His latest paintings revive the use of typography of his early graphic design days, and hand-lettering appears in the images, some times central in the image and sometimes a footnote.

“All of my years as a designer, doing album covers, is not lost and one of the things I really pride myself on is being able to design a painting, and I put a lot of time into the design of the painting,” Matthews says. The boots and spurs and animal hides all boil down to a design, and image — the painting is an abstraction.

Inspiration comes from everywhere, Matthews says — for the painting “Close Range” that was the cover art for Pulitzer prize-winning author Annie Proulx’s book of short stories by the same name that included “Brokeback Mountain,” his palette drew from the hues of her dark and dangerous stories of cowboys in the west.

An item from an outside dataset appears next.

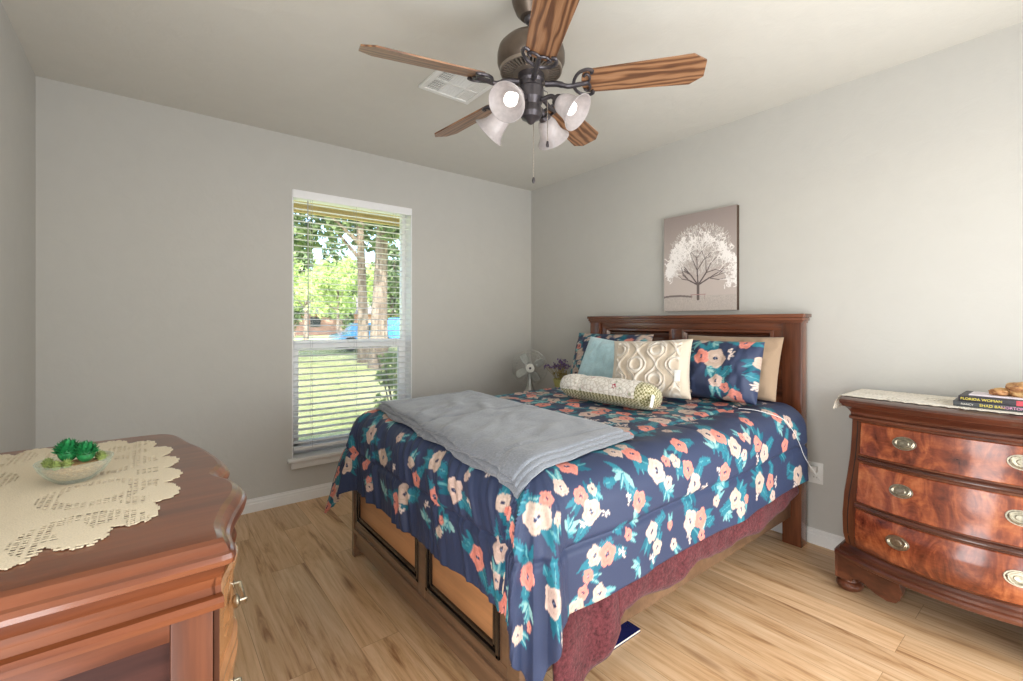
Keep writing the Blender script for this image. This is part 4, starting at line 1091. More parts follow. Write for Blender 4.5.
for z0, z1 in ((0.578, 0.602), (0.380, 0.404)):
    m = MB(); rs = []
    for z, o in ((z0, -0.004), (z0 + 0.004, 0.009), ((z0 + z1) / 2, 0.014), (z1 - 0.004, 0.009), (z1, -0.004)):
        yl = 0.660
        rs.append([(front_x(YC + (yl - YC) * (1 - 2 * i / 30), z, o), YC + (yl - YC) * (1 - 2 * i / 30), z) for i in range(31)])
    m.rings(rs, closed=False, cap=False); m.build('drawer_rail', M_DARKWOOD, chest, sharp=1.2)
# black strips laid on the surface beside the stiles paint the gap shade
for sg in (1, -1):
    m = MB(); rs = []
    for i in range(20):
        z = 0.208 + (0.752 - 0.208) * i / 19; yl = lerp_tab(TAB, z)[0] - 0.0395
        yl += 0.0125; yy = YC + sg * (yl - YC); y2 = YC + sg * (yl - 0.004 - YC)
        rs.append([(front_x(yy, z, 0.0015), yy, z), (front_x(y2, z, 0.0015), y2, z)])
    m.rings(rs, closed=False, cap=False); m.build('stile_shade_strip', M_DARK, chest)
# bracket feet: scrolled brackets over rounded pads
def foot(sg, name='foot'):
    yo = YC + sg * (0.70 - YC + 0.024)
    m = MB()
    # front bracket (runs inward along the front)
    L_ = 0.245 if sg > 0 else 0.17; outl = [(0, 0.052), (0, 0.150), (L_ - 0.01, 0.150), (L_, 0.120), (L_ - 0.004, 0.088), (L_ - 0.02, 0.064), (L_ - 0.05, 0.054), (L_ - 0.09, 0.060), (0.115, 0.078), (0.085, 0.082), (0.065, 0.072), (0.058, 0.052)]
    rs = []
    for dx, sc_ in ((0.03, 1), (0.0, 1.0), (-0.020, 1), (-0.030, 0.97)):
        ring = []
        for a_, z in outl:
            y = yo - sg * a_; xx = front_x(max(min(y, 0.69), -0.03), 0.2) if True else 0
            bulge = 0.010 * math.sin((z - 0.05) / 0.10 * PI)
            ring.append((xx + dx - bulge * (1 if dx < 0 else 0) + 0.005, y + sg * 0.0, 0.10 + (z - 0.10) * sc_))
        rs.append(ring)
    m.rings(rs)
    # side bracket
    outl2 = [(0, 0.05), (0, 0.15), (0.16, 0.15), (0.15, 0.09), (0.10, 0.085), (0.07, 0.075), (0.06, 0.05)]
    xf = front_x(0.69, 0.2) - 0.026
    rs = []
    for dy in (-0.03, 0.0, 0.008): rs.append([(xf + a_, yo + sg * dy, z) for a_, z in outl2])
    m.rings(rs)
    f = m.build(name, M_CHERRY_Y, chest, sharp=0.5)
    # rounded pad
    c = Matrix.Translation((xf + 0.045, yo - sg * 0.036, 0)) @ Matrix.Diagonal((1.15, 1.05, 1, 1))
    m = MB().lathe([(0.030, 0.0), (0.042, 0.004), (0.048, 0.014), (0.049, 0.024), (0.044, 0.034), (0.036, 0.040), (0.034, 0.055)], c, 28)
    m.build('foot_pad', M_CHERRY_Y, f)
foot(1); foot(-1)
for sg in (1, -1):
    yo = YC + sg * (0.70 - YC + 0.018)
    m = MB().box(XBK - 0.09, XBK, yo - sg * 0.05, yo, 0, 0.15, 0.008); m.build('foot', M_CHERRY_Y, chest)

# lace runner over its top, falling over the left end
def sheet_lace(name, fx, fy, fn, label, mats, cut, thick=0.0025, n1=120, n2=120):
    m = MB(); idx = {}
    for i in range(n1 + 1):
        for j in range(n2 + 1):
            u, v = i / n1, j / n2
            idx[i, j] = len(m.v); m.v.append(tuple(fn(u, v)))
    for i in range(n1):
        for j in range(n2):
            if not cut((i + 0.5) / n1, (j + 0.5) / n2):
                m.f.append((idx[i, j], idx[i + 1, j], idx[i + 1, j + 1], idx[i, j + 1])); m.mi.append(0)
    used = sorted({k for f in m.f for k in f}); rm = {k: i for i, k in enumerate(used)}
    m.v = [m.v[k] for k in used]; m.f = [tuple(rm[k] for k in f) for f in m.f]
    o = m.build(name, mats); mod(o, 'SOLIDIFY', thickness=thick, offset=1.0)
    return tag(o, label, 'doily')
def run_fn(u, v):
    s = v * 0.86                        # distance from the hanging hem
    hang = 0.068; ye = 0.727
    xx = 2.485 + (XBK - 0.012 - 2.485) * u
    if s < hang:
        t = (hang - s); return Vector((xx, ye + 0.006 + 0.022 * (t / hang) ** 0.7, DT + 0.003 - 0.013 - t * 0.85))
    s2 = s - hang
    if s2 < 0.02:
        a_ = s2 / 0.02 * PI / 2; return Vector((xx, ye - 0.008 + 0.014 * math.cos(a_), DT - 0.010 + 0.013 * math.sin(a_)))
    return Vector((xx + 0.018 * max(0, 1 - u * 2) * -math.sin((ye - 0.008 - (s2 - 0.02) - YC) * 4 + PI / 2) * 1.6, ye - 0.008 - (s2 - 0.02), DT + 0.003 + 0.0006 * n3(s2 * 30, u * 9)))
def run_cut(u, v):
    s = v * 0.86
    e = 0.010 * abs(math.sin(v * 60)) 
    if u < e / 0.3: return True
    if v < 0.006 * (1 + math.sin(u * 60)): return True
    gx, gy = (u * 22) % 1 - 0.5, (v * 62) % 1 - 0.5
    zone = math.sin(u * 9) * math.sin(v * 24) > 0.25
    return zone and abs(gx) < 0.25 and abs(gy) < 0.3
sheet_lace('lace_runner', 0, 0, run_fn, 'narrow white lace runner on the bow-fronted chest, hanging over its left end', M_LACE_W, run_cut, 0.0025, 60, 220)

# ------------------------------------------------------------------ books and ornament on the chest
def text_obj(name, txt, size, M, mat, parent, ext=0.0004):
    cu = bpy.data.curves.new(name, 'FONT'); cu.body = txt; cu.size = size; cu.extrude = ext; cu.align_x = 'LEFT'; cu.align_y = 'CENTER'
    o = bpy.data.objects.new(name, cu); COL.objects.link(o)
    dg = bpy.context.evaluated_depsgraph_get(); me = bpy.data.meshes.new_from_object(o.evaluated_get(dg))
    bpy.data.objects.remove(o); 
    m = MB(); m.add([M @ v.co for v in me.vertices], [tuple(p.vertices) for p in me.polygons])
    return m.build(name, mat, parent, smooth=False)
M_PAGE = plain('book_pages', lin(226, 220, 204), 0.9)
M_YEL = plain('yellow_print', lin(236, 216, 92), 0.6); M_PINK = plain('pink_print', lin(228, 160, 196), 0.6); M_WPR = plain('pale_print', lin(230, 226, 214), 0.6); M_RED = plain('red_print', lin(196, 74, 84), 0.6)
def book(label, loc, rot, w, d, t, cover, texts, band=None):
    """local: spine along X (0..w) facing -Y, depth d, thickness t"""
    o = thing('book', label, 'book', loc, (0, 0, rot))
    m = MB().box(0, w, 0, 0.002, 0, t, 0.0008).box(0, w, 0, d, 0, 0.0018, 0.0006).box(0, w, 0, d, t - 0.0018, t, 0.0006)
    m.build('cover', cover, o, local=True)
    MB().box(0.002, w - 0.003, 0.002, d - 0.003, 0.0018, t - 0.0018).build('pages', M_PAGE, o, local=True)
    if band: MB().box(band[0], band[1], -0.0006, 0.0002, 0.001, t - 0.001).build('spine_band', band[2], o, local=True)
    for txt, x, s_, mt_ in texts:
        M = Matrix.Translation((x, -0.0008, t / 2)) @ Matrix.Rotation(PI / 2, 4, 'X')
        q = text_obj('lettering', txt, s_, M, mt_, None); q.parent = o
    return o
RB = -PI / 2 + 0.03
b1 = book('bottom book of the stack on the chest, dark grey spine with pink lettering', (2.505, 0.350, DT + 0.008), RB, 0.29, 0.20, 0.019, plain('charcoal_book_cover', lin(70, 72, 74), 0.5),
     [('NANCY', 0.022, 0.010, M_WPR), ('SHAD BALI', 0.073, 0.014, M_YEL), ('NORTON', 0.13, 0.014, M_PINK), ('BOOK', 0.21, 0.010, M_WPR)])
b2 = book('upper book of the stack on the chest, black spine with yellow lettering', (2.512, 0.336, DT + 0.0275), RB - 0.02, 0.28, 0.20, 0.021, plain('black_book_cover', lin(44, 40, 46), 0.45),
     [('FLORIDA WOMAN', 0.006, 0.0135, M_YEL)], (0.155, 0.27, M_RED))
m = MB().box(2.54, 2.66, 0.12, 0.31, DT + 0.049, DT + 0.054, 0.001)
o = m.build('paper_booklet', plain('lilac_white_paper', lin(224, 214, 220), 0.6)); tag(o, 'thin pale booklet lying on the black-spined book', 'booklet')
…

Matthews, William-Heading Up French Glen
William Matthews

He’s recently begun delving into farm architecture, and his gallery in Denver will feature a show of works on industrial buildings by both Matthews and his son Austin in March.

In the series of paintings on the Gamble Ranch Granary, five of which are included in Trespassing, Matthews returns, Monet-like, to the singular rectangular structure of a grain elevator in the empty northeastern corner of Nevada, painting it in winter, in January at dawn and on June afternoons, in moonlight and sharing the rosy glow of sunset with a reptilian ridge of mountains behind it. Sometimes the view is head on, and sometimes at an angle. Sometimes it’s of just a detail — a red streak of powerlines, the tunnel that cuts through its center and offers a view of a haystack hill beyond, the lower perimeter buildings, the long shadows. Sometimes the granary is drawn in blues and stains over a field of white space. In “Moonlight, #10,” the whole canvas is covered in navy, and it appears he’s pricked the color away with a pin to reveal white beneath the blue — stars.

It’s an unusual venture away from cowboys and buckaroos, to study a piece of architecture so thoroughly. He handles it with a roughness that can only be earned through deep affection and the familiarity from having become a frequent visitor, invited or not.